WAZ: Einwurf der Bundesbank - Die Rente und die Heuchelei. Leitartikel von Frank Stenglein
Geschrieben am 21-07-2009 |
Essen (ots) - Es stimmt schon: Von Bankern möchte man zurzeit eher etwas über die Neuordnung der Finanzmärkte hören, weniger über sozialpolitisch brisante Fragen. Die Zukunft der gesetzlichen Rente gehört eindeutig nicht zum Kerngeschäft der Bundesbank. Dennoch trägt die einhellige Empörung von Politik, Gewerkschaften und Verbänden Züge von Heuchelei. Dass der Generationenvertrag aus den Fugen geraten ist, dass immer weniger Beitragszahler immer mehr Rentner finanzieren müssen, dass den Jungen Überforderungen drohen - all das sind schließlich keine neuen Erkenntnisse.
Natürlich weiß kein Mensch, ob wir im Jahr 2040, wenn die Rente mit 67 längst die Regel ist, über einen noch späteren Ruhestand reden müssen. Möglich ist das aber allemal, und das Nachdenken darüber ist jedenfalls kein Verbrechen. Die grobe Richtung ist ja unstrittig: Die Menschen werden zu ihrem Glück immer älter - mit den entsprechenden Folgekosten für das Renten- und übrigens auch das Gesundheitssystem. Gleichzeitig sinkt die Zahl der Erwerbstätigen, die das irgendwie erarbeiten müssen. Man braucht kein Bundesbanker zu sein, um hier ein Problem zu erkennen.
Viele Politiker wollen es im Moment so genau nicht wissen. Das bekam Bundesfinanzminister Peer Steinbrück zu spüren, als er die Rentengarantie seines Ministerkollegen Olaf Scholz zu Recht als "grenzwertig" kennzeichnete. Scholz polemisierte gegen "schlaue Professoren", gegen deren Zahlen er die Macht des Gesetzes setzen werde. Ein starker Auftritt. Aber auch in Scholzens schöner Rentenwelt muss die Balance stimmen, ergibt zwei plus zwei vier.

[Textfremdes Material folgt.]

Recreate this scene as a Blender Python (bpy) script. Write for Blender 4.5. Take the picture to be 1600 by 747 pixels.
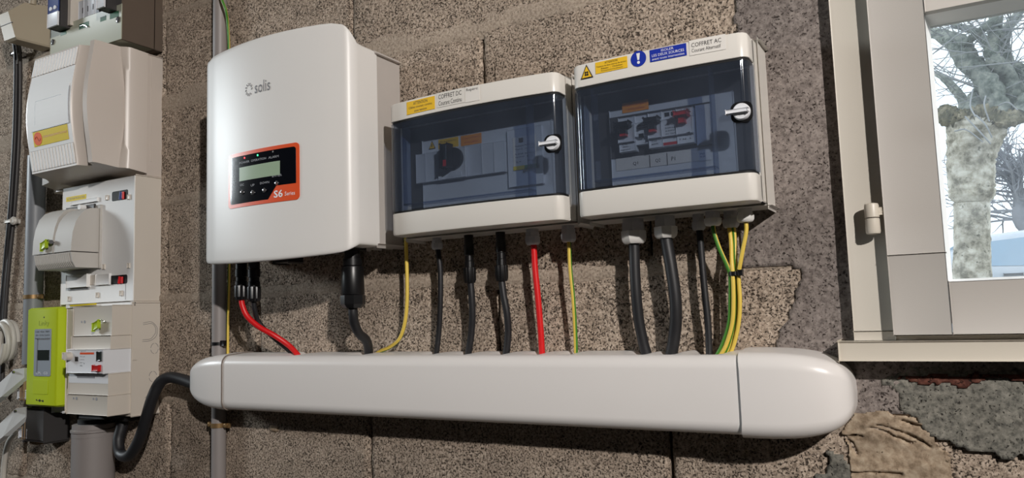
import bpy, bmesh, math, random
import numpy as np
from mathutils import Vector, Matrix

for o in list(bpy.data.objects):
    bpy.data.objects.remove(o)
scene = bpy.context.scene
COL = scene.collection
random.seed(7)

# ---------------------------------------------------------------- camera, world, lamps, exposure
cam_data = bpy.data.cameras.new('camera')
cam = bpy.data.objects.new('camera', cam_data)
COL.objects.link(cam)
cam_data.sensor_width = 36.0
cam_data.lens = 26.651
cam_data.clip_start = 0.01
cam.matrix_world = Matrix(((0.86846207, 0.0763006, 0.48984881, 0.0),
                           (0.4946096, -0.06620789, -0.86658979, -1.0),
                           (-0.03368946, 0.99488428, -0.09523805, 0.0),
                           (0, 0, 0, 1)))
scene.camera = cam

world = bpy.data.worlds.new('overcast_sky')
scene.world = world
world.use_nodes = True
wn = world.node_tree.nodes
wl = world.node_tree.links
bg = wn['Background']
wtc = wn.new('ShaderNodeTexCoord')
wno = wn.new('ShaderNodeTexNoise'); wno.inputs['Scale'].default_value = 2.2; wno.inputs['Detail'].default_value = 3
wra = wn.new('ShaderNodeValToRGB')
wra.color_ramp.elements[0].position = 0.35; wra.color_ramp.elements[0].color = (0.80, 0.90, 1.0, 1)
wra.color_ramp.elements[1].position = 0.65; wra.color_ramp.elements[1].color = (1.0, 1.0, 1.0, 1)
wl.new(wtc.outputs['Generated'], wno.inputs['Vector'])
wl.new(wno.outputs['Fac'], wra.inputs['Fac'])
wl.new(wra.outputs['Color'], bg.inputs['Color'])
bg.inputs['Strength'].default_value = 2.2


def area(name, loc, target, sx, sy, power, col):
    l = bpy.data.lights.new(name, 'AREA')
    l.shape = 'RECTANGLE'; l.size = sx; l.size_y = sy
    l.energy = power; l.color = col
    o = bpy.data.objects.new(name, l); COL.objects.link(o)
    o.location = loc
    o.rotation_euler = (Vector(target) - Vector(loc)).to_track_quat('-Z', 'Y').to_euler()
    return o


area('work_lamp', (1.35, -1.85, 1.04), (-0.65, 0, 0.05), 0.06, 0.06, 76, (1.0, 0.945, 0.895))
area('garage_doorway', (-4.10, -1.42, 1.12), (-1.0, 0, 0.1), 0.55, 0.8, 76, (0.88, 0.96, 1.0))

scene.view_settings.view_transform = 'Standard'
scene.view_settings.look = 'None'
scene.view_settings.gamma = 1.0
scene.view_settings.use_curve_mapping = False
scene.view_settings.exposure = -0.17


# ---------------------------------------------------------------- materials
def lin(c):
    out = []
    for v in c:
        v /= 255.0
        out.append(v / 12.92 if v <= 0.04045 else ((v + 0.055) / 1.055) ** 2.4)
    return (*out, 1.0)


MATS = {}


def plain(name, rgb, rough=0.5, metal=0.0, emit=None, estr=0.0, var=0.06, scale=14.0, spec=0.5, bump=0.0, coat=0.0):
    """procedural material: colour with faint mottling, optional grain"""
    m = bpy.data.materials.new(name); m.use_nodes = True
    nt = m.node_tree; b = nt.nodes['Principled BSDF']
    b.inputs['Roughness'].default_value = rough
    b.inputs['Metallic'].default_value = metal
    b.inputs['Specular IOR Level'].default_value = spec
    b.inputs['Coat Weight'].default_value = coat
    b.inputs['Coat Roughness'].default_value = 0.08
    c = lin(rgb)
    tc = nt.nodes.new('ShaderNodeTexCoord')
    n = nt.nodes.new('ShaderNodeTexNoise'); n.inputs['Scale'].default_value = scale; n.inputs['Detail'].default_value = 4
    mx = nt.nodes.new('ShaderNodeMix'); mx.data_type = 'RGBA'
    mx.inputs['A'].default_value = tuple(min(1, v * (1 - var)) for v in c[:3]) + (1,)
    mx.inputs['B'].default_value = tuple(min(1, v * (1 + var)) for v in c[:3]) + (1,)
    nt.links.new(tc.outputs['Object'], n.inputs['Vector'])
    nt.links.new(n.outputs['Fac'], mx.inputs['Factor'])
    nt.links.new(mx.outputs['Result'], b.inputs['Base Color'])
    if bump > 0:
        n2 = nt.nodes.new('ShaderNodeTexNoise'); n2.inputs['Scale'].default_value = 900; n2.inputs['Detail'].default_value = 2
        bp = nt.nodes.new('ShaderNodeBump'); bp.inputs['Strength'].default_value = bump; bp.inputs['Distance'].default_value = 0.001
        nt.links.new(tc.outputs['Object'], n2.inputs['Vector'])
        nt.links.new(n2.outputs['Fac'], bp.inputs['Height'])
        nt.links.new(bp.outputs['Normal'], b.inputs['Normal'])
    if emit:
        b.inputs['Emission Color'].default_value = lin(emit)
        b.inputs['Emission Strength'].default_value = estr
    MATS[name] = m
    return m


def masonry(name, dark, mid, light, grain=170.0, pit=0.42, relief=0.9, tint=0.18, patch=5.0, pitcol=(38, 33, 30)):
    m = bpy.data.materials.new(name); m.use_nodes = True
    nt = m.node_tree; N = nt.nodes; L = nt.links
    b = N['Principled BSDF']; b.inputs['Roughness'].default_value = 0.95; b.inputs['Specular IOR Level'].default_value = 0.15
    tc = N.new('ShaderNodeTexCoord')

    def noise(s, d, r=0.6):
        n = N.new('ShaderNodeTexNoise'); n.inputs['Scale'].default_value = s; n.inputs['Detail'].default_value = d
        n.inputs['Roughness'].default_value = r
        L.new(tc.outputs['Object'], n.inputs['Vector']); return n

    big = noise(patch, 4); fine = noise(grain, 5, 0.65); pits = noise(grain * 1.6, 3, 0.62)
    mid_n = noise(38, 3, 0.6)
    ramp = N.new('ShaderNodeValToRGB'); e = ramp.color_ramp.elements
    e[0].position = 0.36; e[0].color = lin(dark)
    e[1].position = 0.66; e[1].color = lin(light)
    k = e.new(0.5); k.color = lin(mid)
    L.new(fine.outputs['Fac'], ramp.inputs['Fac'])
    r2 = N.new('ShaderNodeValToRGB'); r2.color_ramp.elements[0].position = pit - 0.07; r2.color_ramp.elements[1].position = pit + 0.02
    mixp = N.new('ShaderNodeMix'); mixp.data_type = 'RGBA'
    add = N.new('ShaderNodeMath'); add.operation = 'MULTIPLY_ADD'; add.inputs[1].default_value = 0.22; 
    L.new(mid_n.outputs['Fac'], add.inputs[0]); L.new(pits.outputs['Fac'], add.inputs[2])
    sub = N.new('ShaderNodeMath'); sub.operation = 'SUBTRACT'; sub.inputs[1].default_value = 0.11
    L.new(add.outputs[0], sub.inputs[0])
    L.new(sub.outputs[0], r2.inputs['Fac'])
    L.new(r2.outputs['Color'], mixp.inputs['Factor'])
    mixp.inputs['A'].default_value = lin(pitcol)
    L.new(ramp.outputs['Color'], mixp.inputs['B'])
    # slow tone drift and one tone per piece
    oi = N.new('ShaderNodeObjectInfo')
    ad = N.new('ShaderNodeMath'); ad.operation = 'MULTIPLY_ADD'; ad.inputs[1].default_value = tint; ad.inputs[2].default_value = 1.0 - tint * 0.5
    L.new(oi.outputs['Random'], ad.inputs[0])
    r3 = N.new('ShaderNodeMapRange'); r3.inputs['From Min'].default_value = 0.3; r3.inputs['From Max'].default_value = 0.7
    r3.inputs['To Min'].default_value = 0.78; r3.inputs['To Max'].default_value = 1.18
    L.new(big.outputs['Fac'], r3.inputs['Value'])
    mul = N.new('ShaderNodeMath'); mul.operation = 'MULTIPLY'
    L.new(ad.outputs[0], mul.inputs[0]); L.new(r3.outputs['Result'], mul.inputs[1])
    hs = N.new('ShaderNodeVectorMath'); hs.operation = 'SCALE'
    L.new(mixp.outputs['Result'], hs.inputs[0]); L.new(mul.outputs[0], hs.inputs['Scale'])
    L.new(hs.outputs['Vector'], b.inputs['Base Color'])
    hm = N.new('ShaderNodeMath'); hm.operation = 'MULTIPLY_ADD'; hm.inputs[1].default_value = 0.5
    L.new(fine.outputs['Fac'], hm.inputs[0]); L.new(r2.outputs['Color'], hm.inputs[2])
    bp = N.new('ShaderNodeBump'); bp.inputs['Strength'].default_value = relief; bp.inputs['Distance'].default_value = 0.0022
    L.new(hm.outputs[0], bp.inputs['Height']); L.new(bp.outputs['Normal'], b.inputs['Normal'])
    MATS[name] = m
    return m


def schlick(N, L, f0):
    """two sided fresnel weight for thin clear sheets"""
    lw = N.new('ShaderNodeLayerWeight'); lw.inputs['Blend'].default_value = 0.5
    p = N.new('ShaderNodeMath'); p.operation = 'POWER'; p.inputs[1].default_value = 5.0
    L.new(lw.outputs['Facing'], p.inputs[0])
    m = N.new('ShaderNodeMath'); m.operation = 'MULTIPLY_ADD'; m.inputs[1].default_value = 1.0 - f0; m.inputs[2].default_value = f0
    L.new(p.outputs[0], m.inputs[0])
    return m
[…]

Die Angst der Politik hat etwas würdeloses, ist aber nicht unbegründet. Wahlen stehen vor der Tür, und die Rentner wissen ihre Interessen durchzusetzen. Um es klar zu sagen: Dies ist absolut legitim. Am Ende sichert allerdings nicht finanzielles Getrickse, sondern nur eine funktionierende Arbeitsgesellschaft die Altersbezüge. Jeder Jüngere wird gerne für die Älteren Beiträge erbringen, sofern auch diese Rücksicht nehmen.
Wer die Beitragslast erträglich halten und dennoch Mini-Renten vermeiden will, dem bleibt wohl nur der Weg eines späteren Rentenbeginns, wobei die steigende Lebenserwartung Härten abmildern kann. Die Arbeitswelt ist darauf noch lange nicht eingestellt, doch das muss nicht so bleiben. Die jetzige Rentnergeneration kann sich bei all dem beruhigt zurücklehnen. Sie hat weder mit der Rente mit 67 noch gar mit jener hypothetischen ab 69 das Geringste zu tun.